Le film alterne les images du concert, davantage des personnages isolés que du groupe dans son ensemble avec, de temps en temps, de superbes arrêts sur images, succession de photos figeant un geste, une attitude, et vers la fin du film, on ose ces sortes de photos instantanées du concert colorées et tendant vers la peinture. Les tons sont sombres, du noir éclairé de rouge, la chevelure de Plant virant à l’orangé, les zooms nombreux, les gros plans sur les détails comme les mains de Jimmy Page sur sa guitare. Page est sans doute le personnage qui intéresse le plus Whitehead (par la suite, Jimmy Page possède une aura aussi sombre que Keith Richards, accusé comme lui de pratiquer le spiritisme) qu’il filme aussi de face et de profil en alternance (très belles images). Bien qu’une des rares photos du show montre la salle de concert, les plans du public sont très rares, on dirait que Peter Whitehead se rappelle vers la fin qu’il faut aussi montrer la salle.

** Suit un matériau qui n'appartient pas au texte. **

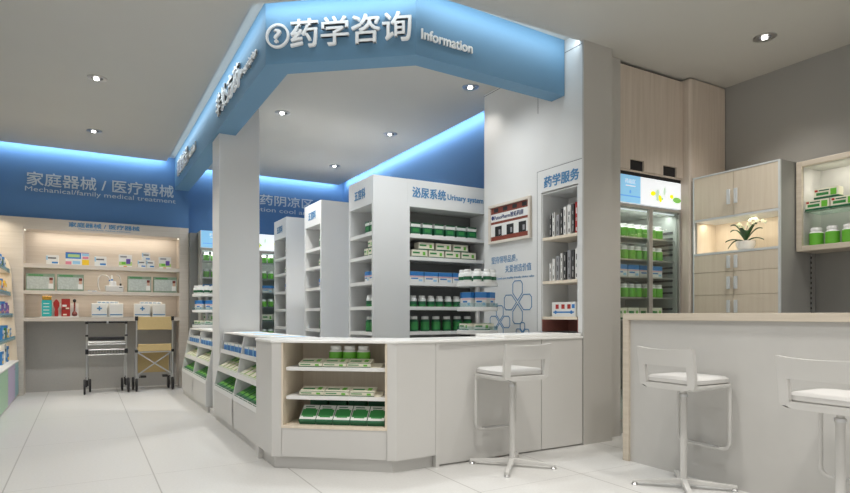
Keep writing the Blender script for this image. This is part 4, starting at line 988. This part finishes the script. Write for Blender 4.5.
# ================================================================== FRIDGES
def fridge(x0, x1, yf, zt, zb, depth, label, levels, doors, where, prods, header_h=0.26, zfloor=0.0, headerlit=1):
    t = thing('display_fridge', label, 'fridge', ((x0+x1)/2, yf+depth/2, zfloor))
    y0, y1 = yf, yf+depth; g = 0.03; zh = zt-header_h
    m = MB(); m.box(x0, x0+g, y0+0.03, y1, 0.1, zt); m.box(x1-g, x1, y0+0.03, y1, 0.1, zt); m.box(x0+g, x1-g, y1-g, y1, 0.1, zt); m.box(x0+g, x1-g, y0+0.03, y1-g, zh-0.04, zt); m.box(x0+g, x1-g, y0+0.03, y1-g, 0.1, 0.3); m.box(x0, x1, y0+0.05, y1, 0, 0.1)
    obj('body', m, M['fridgewhite'], t)
    hd = obj('header_panel', MB().box(x0+0.005, x1-0.005, y0, y0+0.03, zh+0.005, zt), M['signwhite'], t)
    W = x1-x0-0.01; H = header_h-0.005; X0 = x0+0.005; Z0 = zh+0.005
    m = MB().box(X0, X0+W*0.33, y0-0.001, y0, Z0, zt); m_ = obj('header_blue_field', m, M['signblue'], hd)
    m = MB(); text(m, '药品区', (X0+W*0.09, y0-0.0015, Z0+H*0.70), XR, ZU, -YR, W*0.16, H*0.16, 0.0006, 0.01); m.box(X0+W*.10, X0+W*.25, y0-0.0015, y0-0.001, Z0+H*0.60, Z0+H*0.63)
    obj('header_lettering', m, M['signwhite'], hd)
    m = MB(); m.box(X0+W*0.02, X0+W*0.33, y0-0.0015, y0-0.001, Z0+H*0.22, Z0+H*0.26); disc2d(m, (X0+W*0.17, y0-0.001, Z0+H*0.4), XR, ZU, -YR, 0.012, 0.016, 0.0006); obj('header_mark', m, M['signblue2'], hd)
    def caps(mn, lst):
        mm = MB()
        for (a, b_, rx, rz_, ro) in lst: disc2d(mm, (X0+W*a, y0-0.001-0.0004*(rx > 0.03), Z0+H*b_), XR, ZU, -YR, rx, rz_, 0.0006, R(ro), mi=0)
        return obj('printed_capsules', mm, M[mn], hd)
    k = header_h/0.26
    caps('signpale', [(0.60, 0.48, 0.045*k, 0.026*k, 70), (0.72, 0.60, 0.04*k, 0.017*k, 85), (0.63, 0.30, 0.05*k, 0.02*k, 20)])
    caps('signgreen', [(0.66, 0.34, 0.030*k, 0.018*k, -30), (0.93, 0.33, 0.06*k, 0.028*k, 0)])
    m2 = MB()
    for (a, b_, rx, rz_, ro) in [(0.53, 0.46, 0.035*k, 0.022*k, 10), (0.645, 0.30, 0.036*k, 0.02*k, -70), (0.84, 0.44, 0.026*k, 0.02*k, 0)]:
        disc2d(m2, (X0+W*a, y0-0.002, Z0+H*b_), XR, ZU, -YR, rx, rz_, 0.0006, R(ro))
    obj('printed_capsules', m2, M['signyellow'], hd)
    # doors
    n = doors; dw = (x1-x0)/n
    for i in range(n):
        a, b_ = x0+i*dw+0.002, x0+(i+1)*dw-0.002; f = 0.022
        fr = MB(); zz0, zz1 = 0.12, zh-0.01
        fr.box(a, b_, y0, y0+0.028, zz0, zz0+f); fr.box(a, b_, y0, y0+0.028, zz1-f, zz1); fr.box(a, a+f, y0, y0+0.028, zz0+f, zz1-f); fr.box(b_-f, b_, y0, y0+0.028, zz0+f, zz1-f)
        d = obj('door', fr, M['fridgeframe'], t, bevel=0.002)
        obj('glass_pane', MB().box(a+f, b_-f, y0+0.012, y0+0.016, zz0+f, zz1-f), M['pglass'], d)
    ysh = y0+0.05; yb = min(y1-g, ysh+0.36)
    for z in levels:
        m = MB(); m.box(x0+g+0.003, x1-g-0.003, ysh, ysh+0.006, z-0.014, z); m.box(x0+g+0.003, x1-g-0.003, yb-0.006, yb, z-0.008, z)
        xx = x0+g+0.01
        while xx < x1-g-0.01: m.box(xx, xx+0.004, ysh+0.006, yb-0.006, z-0.004, z); xx += 0.02
        m.box(x0+g+0.003, x1-g-0.003, ysh+0.04, ysh+0.30, z-0.003, z-0.001)
        obj('wire_shelf', m, M['metal'], t)
    area('fridge_lamp', ((x0+x1)/2, y0+0.10, zh-0.05), x1-x0-0.12, 0.05, 3.2*(x1-x0), (0.97, 1, 0.95), (0, 0.45, -1))
    lx = obj('lamp_tube', MB().box(x0+0.05, x1-0.05, y0+0.04, y0+0.055, zh-0.053, zh-0.043), M['lampglow'] if False else M['signwhite'], t)
    nl = len(levels)
    for li, (z, pr) in enumerate(zip(levels, prods)):
        kind, cnt, sp, start = pr; lvl = ['top', 'second', 'third', 'fourth', 'fifth', 'sixth'][li]
        for i in range(cnt):
            x = x0 + start + i*sp
            if x > x1-0.08: break
            if kind in BOT:
                bottle(kind, x, ysh+0.07, z, 'green bottle, %s on %s shelf of %s' % (nth(i, cnt), lvl, where), 'bottles in %s' % where, 0.88)
            else:
                carton(kind, sp*0.92, 0.08, 0.11, x, ysh+0.07, z, '%s box, %s on %s shelf of %s' % ('blue and white' if kind == 'bluepack' else 'cream and green', nth(i, cnt), lvl, where), 'boxes in %s' % where)
    return t
fridge(4.235, 5.115, 3.79, 2.398, 0, 0.70, 'glass fronted medicine fridge with backlit capsule header below the oak overhead cabinet', [1.84, 1.63, 1.465, 1.27, 1.06], 2, 'the oak wall fridge',
       [('lime', 7, 0.098, 0.10), ('lime', 7, 0.098, 0.10), ('bluepack', 4, 0.165, 0.13), ('lime', 7, 0.098, 0.10), ('flatcream', 4, 0.165, 0.13)])
fr_ = [o for o in S.objects if o.name == 'display_fridge'][0]
for z in (1.10, 1.16, 1.32, 1.38, 1.44, 1.52, 1.57, 1.70, 1.75, 1.80, 1.86, 1.92):
    m = MB(); m.box(5.074, 5.082, 3.86, 4.40, z-0.010, z+0.010); m.box(4.93, 5.074, 4.385, 4.395, z-0.004, z+0.004); obj('side_rail', m, M['darkgrey'], fr_)
fridge(1.52, 2.87, 9.40, 2.38, 0, 0.64, 'wide glass fronted fridge with backlit header at back wall behind the column', [1.93, 1.68, 1.46, 1.23, 1.0, 0.75], 3, 'the back wall fridge',
       [('lime', 11, 0.11, 0.10), ('lime', 11, 0.11, 0.10), ('bluepack', 7, 0.18, 0.13), ('lime', 11, 0.11, 0.10), ('flatcream', 7, 0.18, 0.13), ('lime', 11, 0.11, 0.10)])
# grey filler between oak cabinet and fridge
tag(obj('filler_panel', MB().box(1.40, 1.515, 9.62, 10.04, 0, 2.36), M['gondola_in'], origin=(1.46, 9.8, 0)), 'dark grey filler panel between oak cabinet and back wall fridge', 'panel')

# ================================================================== OAK WALL: overhead cabinet, column
t = thing('overhead_cabinet', 'tall oak overhead cabinet with two black cut out grips above the medicine fridge', 'cabinet', (4.67, 3.95, 2.43))
obj('body', MB().box(4.235, 5.12, 3.81, 4.5, 2.43, 3.42), M['oak'], t)
dr = MB(); x0, x1, y0, y1 = 4.235, 5.12, 3.775, 3.80; h0, h1 = 2.46, 2.545
g1, g2, g3, g4 = 4.37, 4.56, 4.83, 5.03
dr.box(x0, x1, y0, y1, h1, 3.40); dr.box(x0, g1, y0, y1, 2.45, h1); dr.box(g2, g3, y0, y1, 2.45, h1); dr.box(g4, x1, y0, y1, 2.45, h1)
obj('door_panel', dr, M['oak'], t)
for ga, gb in ((g1, g2), (g3, g4)): obj('cutout_grip', MB().box(ga, gb, 3.795, 3.809, 2.452, h1-0.001), M['black'], t)
obj('lower_rail', MB().box(4.235, 5.12, 3.785, 3.80, 2.434, 2.449), M['oak'], t)
obj('shadow_gap', MB().box(4.235, 5.12, 3.80, 3.81, 2.401, 3.42), M['black'], t)  # black sheet stands in for shade in the gap above the fridge
tag(obj('wood_column', MB().box(5.12, 5.695, 3.69, 4.5, 0, 3.425), M['oak'], origin=(5.4, 3.9, 0), bevel=0.03, seg=4), 'full height oak boxed column with rounded edge right of the fridge', 'column')

# ================================================================== RIGHT WALL CABINET
t = thing('tall_cabinet', 'tall pale oak cabinet with doors, drawers and lit niche, grey trim, on right wall', 'cabinet', (5.4, 3.25, 0))
CX = 5.13; ya, yb = 2.84, 3.67; ysp = 3.255
m = MB(); m.box(CX+0.02, 5.69, ya, ya+0.02, 0, 2.43); m.box(CX+0.02, 5.69, yb-0.02, yb, 0, 2.43); m.box(5.66, 5.69, ya+0.02, yb-0.02, 0, 2.43)
obj('side_panels', m, M['greywall'], t)
m = MB(); m.box(CX+0.02, 5.66, ya+0.02, yb-0.02, 2.01, 2.43); m.box(CX+0.02, 5.66, ya+0.02, yb-0.02, 0, 1.67)
obj('carcass', m, M['oaklight'], t)
m = MB(); m.box(CX+0.03, 5.66, yb-0.025, yb-0.02, 1.68, 2.0); m.box(CX+0.03, 5.66, ya+0.02, ya+0.025, 1.68, 2.0); m.box(5.45, 5.46, ya+0.025, yb-0.025, 1.68, 2.0)
obj('niche_lining', m, M['oaklight'], t)
m = MB(); tr = 0.014
m.box(CX-0.002, CX+0.02, ya, ya+tr, 0, 2.43); m.box(CX-0.002, CX+0.02, yb-tr, yb, 0, 2.43); m.box(CX-0.002, CX+0.02, ya+tr, yb-tr, 2.43-tr, 2.43)
m.box(CX-0.002, 5.45, ya+tr, yb-tr, 1.995, 2.015); m.box(CX-0.002, 5.45, ya+tr, yb-tr, 1.67, 1.69)
obj('edge_trim', m, M['trimgrey'], t)
def hndl(y, z0, z1, par):
    m = MB(); m.box(CX-0.032, CX-0.018, y-0.016, y+0.016, z0, z1); m.box(CX-0.018, CX, y-0.005, y+0.005, z0+0.01, z0+0.02); m.box(CX-0.018, CX, y-0.005, y+0.005, z1-0.02, z1-0.01)
    return obj('handle', m, M['trimgrey'], par, bevel=0.003)
for a, b_, side in ((ya+tr+0.001, ysp-0.0015, 1), (ysp+0.0015, yb-tr-0.001, -1)):
    d = obj('door', MB().box(CX, CX+0.018, a, b_, 2.018, 2.414), M['oaklight'], t, bevel=0.001)
    hy = ysp - 0.035*side; hndl(hy, 2.115, 2.25, d)
    for z0, z1 in ((1.502, 1.668), (1.288, 1.499), (1.07, 1.285), (0.86, 1.067), (0.10, 0.857)):
        d = obj('drawer', MB().box(CX, CX+0.018, a, b_, z0, z1), M['oaklight'], t, bevel=0.001)
        hndl(hy, (z0+z1)/2-0.055, (z0+z1)/2+0.06, d)
area('niche_lamp', (5.25, 3.28, 1.985), 0.10, 0.7, 1.6, (1, 0.87, 0.68), (0.15, 0.0, -1))
l = bpy.data.lights.new('niche_spot', 'SPOT'); l.energy = 1.3; l.spot_size = R(90); l.spot_blend = 0.6; l.color = (1, .9, .75); l.shadow_soft_size = 0.02
o = bpy.data.objects.new('niche_spot', l); COL.objects.link(o); o.location = (5.28, 3.52, 1.97)
# orchid in its bowl
ox, oy, oz = 5.285, 3.235, 1.692
t = thing('potted_orchid', 'white flowering orchid in a white ceramic bowl in the lit niche', 'plant', (ox, oy, oz))
obj('bowl', MB().lathe([(0, 0), (0.05, 0), (0.062, 0.008), (0.082, 0.055), (0.084, 0.088), (0.078, 0.086), (0.072, 0.075), (0, 0.072)], (ox, oy, oz), 30, closed=False), M['pot'], t, smooth=True)
def leaf(a, L, rise, droop, w):
    m = MB(); n = 8; vs = []; fs = []
    for i in range(n+1):
        s = i/n; r = L*s; z = oz+0.085 + rise*math.sin(s*PI*0.6) - droop*s*s
        ww = w*math.sin(PI*min(1, s*0.92+0.06))**0.6; ca, sa = math.cos(a), math.sin(a)
        c = Vector((ox+r*ca, oy+r*sa, z)); sd = Vector((-sa, ca, 0))*ww/2
        vs += [c-sd, c+Vector((0, 0, -0.006)), c+sd, c+Vector((0, 0, -0.009))]
    for i in range(n):
        for q in range(4): fs.append((4*i+q, 4*i+(q+1) % 4, 4*i+4+(q+1) % 4, 4*i+4+q))
    fs += [(0, 1, 2, 3), (4*n, 4*n+1, 4*n+2, 4*n+3)]
    m.add(vs, fs); obj('leaf', m, M['leaf'], t, smooth=True)
for a, L, ri, dr_, w in ((95, .19, .05, .03, .035), (80, .17, .14, .02, .032), (110, .15, .06, .11, .036), (-85, .16, .05, .04, .034), (-75, .14, .12, .0, .04), (-100, .12, .14, -.02, .04), (180, .11, .12, .0, .045), (140, .13, .16, .0, .032), (215, .13, .11, .02, .036), (20, .12, .10, .02, .034)):
    leaf(R(a), L, ri, dr_, w)
flow = []
for sgn, top, reach in ((-1, 0.20, 0.13), (1, 0.16, 0.08), (-1, 0.17, 0.21)):
    pts = []
    for i in range(10):
        s = i/9; pts.append((ox-0.02*s, oy + sgn*reach*s*s, oz+0.08+top*math.sin(s*PI*0.62)))
    obj('stem', MB().tube(pts, 0.0025, 6), M['stem'], t, smooth=True)
    for k in (4, 6, 7, 8, 9)[:5 if sgn < 0 else 4]: flow.append((pts[k], sgn, k))
for (p, sgn, k) in flow[:14]:
    m = MB(); c = Vector(p) + Vector((-0.012, 0.006*((k*3) % 4-1.5), 0.005*((k*5) % 3)))
    for q in range(5):
        a = R(90 + q*72 + k*11); dv_ = Vector((0, math.cos(a), math.sin(a)))
        cc_ = c + dv_*0.011; sd = Vector((0, -math.sin(a), math.cos(a)))
        m.add([c, cc_+sd*0.008+Vector((-.003, 0, 0)), c+dv_*0.021, cc_-sd*0.008+Vector((-.003, 0, 0)), c+Vector((.003, 0, 0)), c+dv_*0.019+Vector((.003, 0, 0))], [(0, 1, 2, 3), (4, 5, 1, 0), (4, 5, 3, 0), (5, 2, 1), (5, 2, 3)])
    m.sphere(tuple(c+Vector((-0.005, 0, 0))), 0.004, seg=6, rings=4, mi=1)
    obj('flower', m, [M['petal'], M['lgreen']], t)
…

Peter Whitehead, artiste multiforme, cinéaste d’avant-garde, plasticien et romancier ou encore traducteur de Jean-Luc Godard..., a réalisé des films scientifiques, des clips, des documentaires, etc. The Perception of life est un essai scientifique. Wholly communion raconte une soirée de poésie avec Allen Ginsberg et les poètes de la beat génération. Charlie is my darling une tournée des Stones en Irlande. Benefit of the doubt, la tournée de Peter Brook avec la pièce « US » contre la guerre du Vietnam. Une de ses œuvres les plus célèbres, Tonite, let’s all make love in London, est un documentaire sur l’imposture du swinging London auquel il oppose la contre-culture. C’est lui qui a inspiré à Antonioni le personnage de David Hemmings dans Blow up...
La cinémathèque française rend hommage à Peter Whitehead tous les vendredis soirs du 10 janvier au 10 mars. La salle était comble pour la soirée « Led Zeppelin live at the Royal Albert Hall » présentée par le passionnant François Bon et en présence du critique rock... Jackie Berroyer.